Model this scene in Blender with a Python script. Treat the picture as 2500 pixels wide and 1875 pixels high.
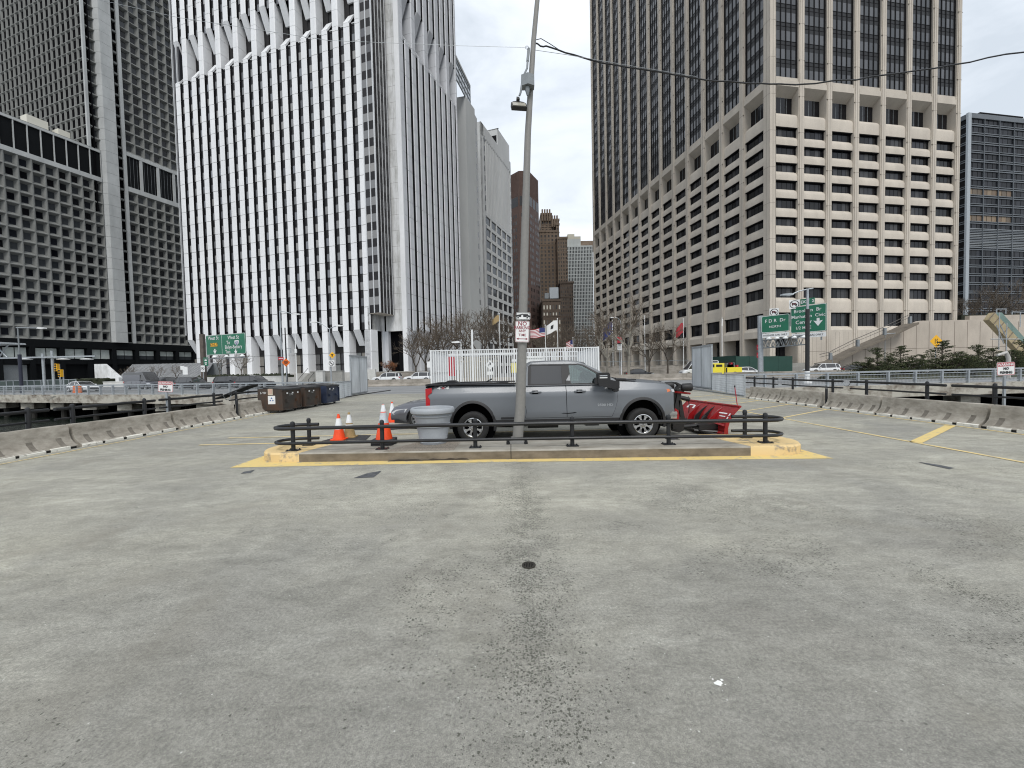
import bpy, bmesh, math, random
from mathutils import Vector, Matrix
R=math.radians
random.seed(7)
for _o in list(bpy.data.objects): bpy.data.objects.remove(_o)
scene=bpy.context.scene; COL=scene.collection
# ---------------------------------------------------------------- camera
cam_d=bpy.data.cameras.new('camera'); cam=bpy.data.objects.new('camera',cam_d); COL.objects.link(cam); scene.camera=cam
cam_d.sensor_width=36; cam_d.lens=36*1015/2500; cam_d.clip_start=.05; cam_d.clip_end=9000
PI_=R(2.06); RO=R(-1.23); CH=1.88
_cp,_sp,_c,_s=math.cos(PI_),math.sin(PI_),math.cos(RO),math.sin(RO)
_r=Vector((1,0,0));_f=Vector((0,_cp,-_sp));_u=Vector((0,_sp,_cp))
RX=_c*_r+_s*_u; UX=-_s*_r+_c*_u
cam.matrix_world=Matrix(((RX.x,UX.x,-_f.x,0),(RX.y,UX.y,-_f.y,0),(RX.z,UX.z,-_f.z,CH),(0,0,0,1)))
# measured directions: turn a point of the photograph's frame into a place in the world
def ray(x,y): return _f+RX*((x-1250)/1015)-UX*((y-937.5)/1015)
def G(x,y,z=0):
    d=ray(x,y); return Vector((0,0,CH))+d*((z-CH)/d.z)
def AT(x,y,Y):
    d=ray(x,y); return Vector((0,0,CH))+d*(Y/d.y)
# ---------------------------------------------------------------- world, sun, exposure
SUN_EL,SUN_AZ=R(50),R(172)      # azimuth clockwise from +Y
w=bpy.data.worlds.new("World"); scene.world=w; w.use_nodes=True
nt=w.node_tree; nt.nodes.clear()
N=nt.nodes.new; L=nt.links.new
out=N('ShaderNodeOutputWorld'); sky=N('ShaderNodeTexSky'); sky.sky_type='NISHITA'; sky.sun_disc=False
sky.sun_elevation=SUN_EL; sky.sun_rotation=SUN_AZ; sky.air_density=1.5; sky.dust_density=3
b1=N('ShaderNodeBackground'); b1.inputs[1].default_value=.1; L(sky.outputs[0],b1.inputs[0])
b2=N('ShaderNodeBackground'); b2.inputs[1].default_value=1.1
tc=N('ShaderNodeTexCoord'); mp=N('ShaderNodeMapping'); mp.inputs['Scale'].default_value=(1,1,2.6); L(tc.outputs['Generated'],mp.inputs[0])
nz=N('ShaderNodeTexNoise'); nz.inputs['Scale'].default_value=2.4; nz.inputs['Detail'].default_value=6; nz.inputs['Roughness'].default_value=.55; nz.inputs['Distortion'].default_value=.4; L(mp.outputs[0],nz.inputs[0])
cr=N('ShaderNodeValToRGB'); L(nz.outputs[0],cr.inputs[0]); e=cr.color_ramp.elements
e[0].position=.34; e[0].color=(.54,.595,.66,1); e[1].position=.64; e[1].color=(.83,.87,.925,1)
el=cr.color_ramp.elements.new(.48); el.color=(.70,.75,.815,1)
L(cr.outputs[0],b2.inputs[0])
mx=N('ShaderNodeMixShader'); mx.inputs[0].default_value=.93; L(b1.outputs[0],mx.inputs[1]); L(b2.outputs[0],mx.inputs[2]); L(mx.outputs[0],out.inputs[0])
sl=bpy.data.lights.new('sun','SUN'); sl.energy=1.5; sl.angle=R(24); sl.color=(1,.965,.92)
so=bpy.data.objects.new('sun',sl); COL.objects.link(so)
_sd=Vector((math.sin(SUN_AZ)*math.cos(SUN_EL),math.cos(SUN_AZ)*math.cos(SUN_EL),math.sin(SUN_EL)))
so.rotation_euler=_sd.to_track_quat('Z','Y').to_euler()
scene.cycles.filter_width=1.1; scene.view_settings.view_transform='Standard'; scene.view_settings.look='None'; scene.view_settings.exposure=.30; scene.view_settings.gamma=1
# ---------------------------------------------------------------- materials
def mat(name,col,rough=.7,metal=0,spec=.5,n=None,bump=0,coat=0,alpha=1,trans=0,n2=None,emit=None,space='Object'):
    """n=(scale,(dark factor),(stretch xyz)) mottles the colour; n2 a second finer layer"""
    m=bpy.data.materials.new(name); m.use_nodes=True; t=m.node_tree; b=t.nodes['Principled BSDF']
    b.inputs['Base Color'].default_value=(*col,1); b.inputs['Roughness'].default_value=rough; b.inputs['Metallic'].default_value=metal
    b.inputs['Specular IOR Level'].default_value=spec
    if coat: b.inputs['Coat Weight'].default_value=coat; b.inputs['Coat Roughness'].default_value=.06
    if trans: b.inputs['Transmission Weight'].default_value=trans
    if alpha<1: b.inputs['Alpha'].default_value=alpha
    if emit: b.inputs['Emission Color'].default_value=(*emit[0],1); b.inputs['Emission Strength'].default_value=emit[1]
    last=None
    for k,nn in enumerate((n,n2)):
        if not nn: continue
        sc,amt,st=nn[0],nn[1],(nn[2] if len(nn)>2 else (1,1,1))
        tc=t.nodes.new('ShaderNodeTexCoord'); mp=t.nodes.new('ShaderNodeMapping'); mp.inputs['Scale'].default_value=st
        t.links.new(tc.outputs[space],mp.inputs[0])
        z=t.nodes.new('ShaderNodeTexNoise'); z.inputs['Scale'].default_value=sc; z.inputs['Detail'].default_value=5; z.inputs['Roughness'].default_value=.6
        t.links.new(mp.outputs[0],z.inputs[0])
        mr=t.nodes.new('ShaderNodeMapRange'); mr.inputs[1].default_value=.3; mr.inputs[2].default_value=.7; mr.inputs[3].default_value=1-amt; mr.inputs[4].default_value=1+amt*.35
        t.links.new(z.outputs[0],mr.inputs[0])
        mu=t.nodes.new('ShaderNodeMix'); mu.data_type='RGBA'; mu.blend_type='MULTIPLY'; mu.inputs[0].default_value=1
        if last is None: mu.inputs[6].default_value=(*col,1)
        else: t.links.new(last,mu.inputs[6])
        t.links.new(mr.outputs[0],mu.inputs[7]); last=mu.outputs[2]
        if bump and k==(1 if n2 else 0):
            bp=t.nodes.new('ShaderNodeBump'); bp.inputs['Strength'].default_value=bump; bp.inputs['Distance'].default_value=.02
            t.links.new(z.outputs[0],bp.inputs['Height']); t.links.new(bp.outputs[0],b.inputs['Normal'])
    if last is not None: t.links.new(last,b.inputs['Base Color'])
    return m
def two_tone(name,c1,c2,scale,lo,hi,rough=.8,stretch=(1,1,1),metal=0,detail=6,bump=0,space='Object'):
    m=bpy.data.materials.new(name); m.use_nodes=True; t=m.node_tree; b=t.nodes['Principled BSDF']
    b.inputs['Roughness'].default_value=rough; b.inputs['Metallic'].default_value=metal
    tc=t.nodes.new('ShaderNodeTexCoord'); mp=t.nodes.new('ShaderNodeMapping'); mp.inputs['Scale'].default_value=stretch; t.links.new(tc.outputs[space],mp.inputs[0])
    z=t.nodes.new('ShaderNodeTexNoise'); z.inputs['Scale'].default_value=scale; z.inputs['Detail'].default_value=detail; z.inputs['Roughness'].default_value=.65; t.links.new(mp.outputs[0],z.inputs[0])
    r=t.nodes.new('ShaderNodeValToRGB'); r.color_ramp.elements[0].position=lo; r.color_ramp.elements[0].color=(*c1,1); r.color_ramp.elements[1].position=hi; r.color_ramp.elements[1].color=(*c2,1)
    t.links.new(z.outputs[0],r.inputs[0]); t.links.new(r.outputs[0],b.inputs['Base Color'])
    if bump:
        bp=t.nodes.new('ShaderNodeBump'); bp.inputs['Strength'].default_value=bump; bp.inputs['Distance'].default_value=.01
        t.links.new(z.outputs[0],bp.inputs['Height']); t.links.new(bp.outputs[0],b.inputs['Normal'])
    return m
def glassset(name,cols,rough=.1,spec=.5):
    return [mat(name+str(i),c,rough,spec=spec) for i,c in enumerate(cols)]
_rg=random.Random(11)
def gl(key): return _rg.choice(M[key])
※
* Exercise instructions:
Pick out the lines containing the string "scene".

* Written reply:
Model this scene in Blender with a Python script. Treat the picture as 2500 pixels wide and 1875 pixels high.
scene=bpy.context.scene; COL=scene.collection
cam_d=bpy.data.cameras.new('camera'); cam=bpy.data.objects.new('camera',cam_d); COL.objects.link(cam); scene.camera=cam
w=bpy.data.worlds.new("World"); scene.world=w; w.use_nodes=True
scene.cycles.filter_width=1.1; scene.view_settings.view_transform='Standard'; scene.view_settings.look='None'; scene.view_settings.exposure=.30; scene.view_settings.gamma=1